What you need to do
Your task is to repeat the lines below exactly, excluding any pictures they contain.

## Begin

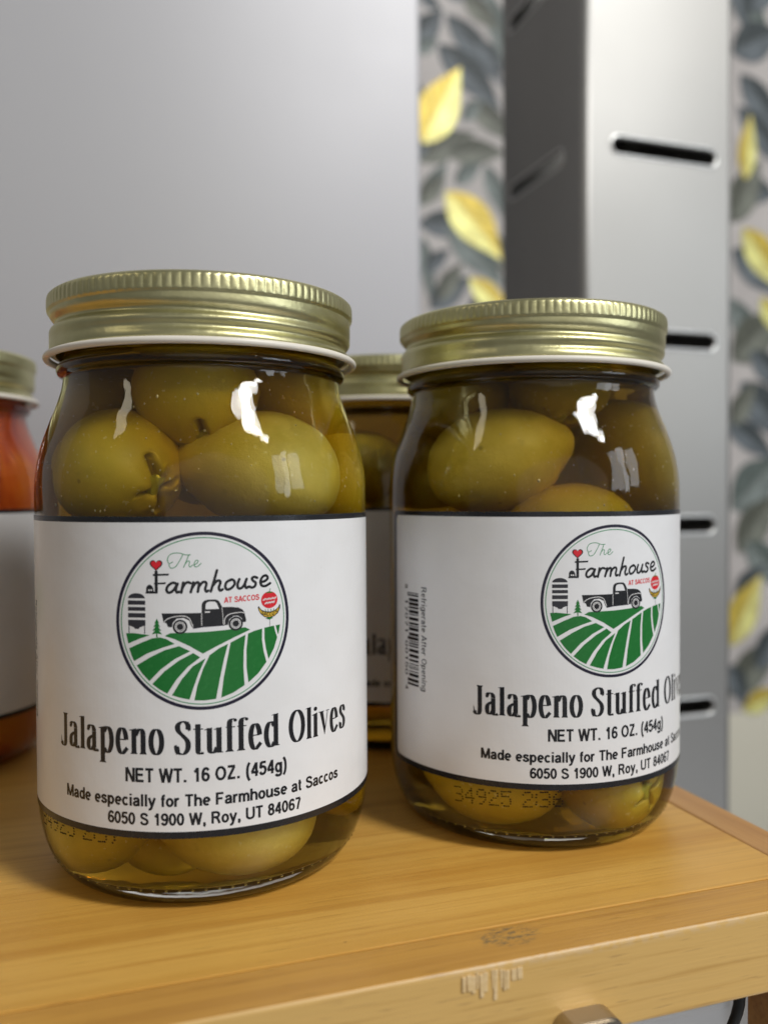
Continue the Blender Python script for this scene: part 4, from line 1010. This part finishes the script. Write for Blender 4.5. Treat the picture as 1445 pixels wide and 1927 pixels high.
for (x0, y0, x1, y1, w, m_, bd) in [
    (20, -40, 170, 75, .22, L_DARK, .1), (150, -60, 460, -20, .16, L_DARK, .1), (-20, 260, 175, 60, .22, L_DARK, -.1), (195, 90, 560, 560, .14, L_DARK, .12), (450, -60, 560, 430, .13, L_GREEN, .1),
    (140, 280, 540, 700, .17, L_DARK, .12), (330, 630, 640, 900, .17, L_OLIVE, .05), (0, 500, 60, 760, .15, L_DARK, 0),
    (20, 1010, 380, 830, .17, L_OLIVE, .15), (190, 960, 580, 960, .17, L_OLIVE, .1), (30, 1290, 200, 1000, .16, L_GREEN, -.1), (20, 1270, 190, 1090, .2, L_OLIVE, -.1),
    (440, 1030, 560, 1380, .15, L_GREEN, .1), (20, 1400, 420, 1450, .17, L_DARK, .2), (190, 1400, 560, 1800, .17, L_GREEN, .12), (50, 1480, 110, 1920, .10, L_GREEN, 0),
    (90, 1930, 360, 1730, .2, L_DARK, .1), (480, 1450, 620, 1800, .15, L_OLIVE, .1)]:
    leaf(*zl(x0, y0), *zl(x1, y1), w, m_, bd)
for (x0, y0, x1, y1, w, m_, bd) in [(300, -30, 520, 200, .2, L_OLIVE, .1), (0, 330, 150, 250, .22, L_GREEN, .1), (380, 250, 560, 470, .2, L_DARK, .1), (300, 760, 420, 620, .2, L_GREEN, .1), (250, 1150, 420, 1020, .2, L_GREEN, .1), (-10, 1000, 90, 860, .2, L_DARK, .1),
    (150, 1880, 300, 1640, .18, L_OLIVE, .1), (60, 1700, 220, 1560, .2, L_DARK, .1), (330, 1960, 520, 1800, .2, L_DARK, -.1)]:
    leaf(*zl(x0, y0), *zl(x1, y1), w, m_, bd)
for (x0, y0, x1, y1, w, bd) in [(50, 900, 285, 420, .20, .05), (190, 1200, 540, 1630, .21, .15), (340, 1740, 600, 2000, .18, .1)]:
    leaf(*zl(x0, y0), *zl(x1, y1), w, L_GOLD, bd)
for (u0, v0, u1, v1, w, m_, bd) in [
    (1370, -20, 1450, 80, .2, L_GREEN, .1), (1375, 100, 1470, 60, .25, L_DARK, .1), (1390, 140, 1470, 260, .18, L_DARK, .1), (1385, 200, 1480, 330, .14, L_DARK, .1),
    (1380, 350, 1460, 370, .25, L_DARK, .1), (1375, 470, 1480, 560, .2, L_DARK, .1), (1370, 560, 1440, 700, .15, L_GREEN, .1), (1375, 680, 1470, 590, .24, L_OLIVE, .1), (1390, 720, 1480, 830, .22, L_DARK, .1),
    (1360, 790, 1460, 870, .15, L_DARK, .1), (1375, 960, 1470, 860, .25, L_GREEN, .1), (1385, 1040, 1460, 930, .22, L_OLIVE, .1), (1400, 1020, 1480, 1110, .2, L_GREEN, .1),
    (1370, 1310, 1470, 1200, .2, L_OLIVE, .1), (1400, 20, 1480, -60, .2, L_DARK, .1), (1375, 420, 1430, 300, .2, L_OLIVE, .1), (1375, 800, 1420, 720, .2, L_OLIVE, .1), (1410, 660, 1480, 740, .2, L_DARK, .1), (1380, 1130, 1440, 1060, .2, L_DARK, .1), (1420, 1260, 1480, 1160, .2, L_DARK, .1), (1370, 1250, 1400, 1330, .2, L_DARK, .1), (1380, -60, 1400, 60, .2, L_DARK, .1)]:
    leaf(u0, v0, u1, v1, w, m_, bd)
for (u0, v0, u1, v1, w, bd) in [(1400, 340, 1410, 215, .14, .05), (1395, 430, 1470, 550, .2, .1), (1430, 560, 1470, 640, .2, .1), (1372, 1215, 1430, 1080, .2, .1), (1395, 1335, 1470, 1300, .2, .1)]:
    leaf(u0, v0, u1, v1, w, L_GOLD, bd)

## End

Result of the exercise
Continue the Blender Python script for this scene: part 4, from line 1010. This part finishes the script. Write for Blender 4.5. Treat the picture as 1445 pixels wide and 1927 pixels high.
for (x0, y0, x1, y1, w, m_, bd) in [
    (20, -40, 170, 75, .22, L_DARK, .1), (150, -60, 460, -20, .16, L_DARK, .1), (-20, 260, 175, 60, .22, L_DARK, -.1), (195, 90, 560, 560, .14, L_DARK, .12), (450, -60, 560, 430, .13, L_GREEN, .1),
    (140, 280, 540, 700, .17, L_DARK, .12), (330, 630, 640, 900, .17, L_OLIVE, .05), (0, 500, 60, 760, .15, L_DARK, 0),
    (20, 1010, 380, 830, .17, L_OLIVE, .15), (190, 960, 580, 960, .17, L_OLIVE, .1), (30, 1290, 200, 1000, .16, L_GREEN, -.1), (20, 1270, 190, 1090, .2, L_OLIVE, -.1),
    (440, 1030, 560, 1380, .15, L_GREEN, .1), (20, 1400, 420, 1450, .17, L_DARK, .2), (190, 1400, 560, 1800, .17, L_GREEN, .12), (50, 1480, 110, 1920, .10, L_GREEN, 0),
    (90, 1930, 360, 1730, .2, L_DARK, .1), (480, 1450, 620, 1800, .15, L_OLIVE, .1)]:
    leaf(*zl(x0, y0), *zl(x1, y1), w, m_, bd)
for (x0, y0, x1, y1, w, m_, bd) in [(300, -30, 520, 200, .2, L_OLIVE, .1), (0, 330, 150, 250, .22, L_GREEN, .1), (380, 250, 560, 470, .2, L_DARK, .1), (300, 760, 420, 620, .2, L_GREEN, .1), (250, 1150, 420, 1020, .2, L_GREEN, .1), (-10, 1000, 90, 860, .2, L_DARK, .1),
    (150, 1880, 300, 1640, .18, L_OLIVE, .1), (60, 1700, 220, 1560, .2, L_DARK, .1), (330, 1960, 520, 1800, .2, L_DARK, -.1)]:
    leaf(*zl(x0, y0), *zl(x1, y1), w, m_, bd)
for (x0, y0, x1, y1, w, bd) in [(50, 900, 285, 420, .20, .05), (190, 1200, 540, 1630, .21, .15), (340, 1740, 600, 2000, .18, .1)]:
    leaf(*zl(x0, y0), *zl(x1, y1), w, L_GOLD, bd)
for (u0, v0, u1, v1, w, m_, bd) in [
    (1370, -20, 1450, 80, .2, L_GREEN, .1), (1375, 100, 1470, 60, .25, L_DARK, .1), (1390, 140, 1470, 260, .18, L_DARK, .1), (1385, 200, 1480, 330, .14, L_DARK, .1),
    (1380, 350, 1460, 370, .25, L_DARK, .1), (1375, 470, 1480, 560, .2, L_DARK, .1), (1370, 560, 1440, 700, .15, L_GREEN, .1), (1375, 680, 1470, 590, .24, L_OLIVE, .1), (1390, 720, 1480, 830, .22, L_DARK, .1),
    (1360, 790, 1460, 870, .15, L_DARK, .1), (1375, 960, 1470, 860, .25, L_GREEN, .1), (1385, 1040, 1460, 930, .22, L_OLIVE, .1), (1400, 1020, 1480, 1110, .2, L_GREEN, .1),
    (1370, 1310, 1470, 1200, .2, L_OLIVE, .1), (1400, 20, 1480, -60, .2, L_DARK, .1), (1375, 420, 1430, 300, .2, L_OLIVE, .1), (1375, 800, 1420, 720, .2, L_OLIVE, .1), (1410, 660, 1480, 740, .2, L_DARK, .1), (1380, 1130, 1440, 1060, .2, L_DARK, .1), (1420, 1260, 1480, 1160, .2, L_DARK, .1), (1370, 1250, 1400, 1330, .2, L_DARK, .1), (1380, -60, 1400, 60, .2, L_DARK, .1)]:
    leaf(u0, v0, u1, v1, w, m_, bd)
for (u0, v0, u1, v1, w, bd) in [(1400, 340, 1410, 215, .14, .05), (1395, 430, 1470, 550, .2, .1), (1430, 560, 1470, 640, .2, .1), (1372, 1215, 1430, 1080, .2, .1), (1395, 1335, 1470, 1300, .2, .1)]:
    leaf(u0, v0, u1, v1, w, L_GOLD, bd)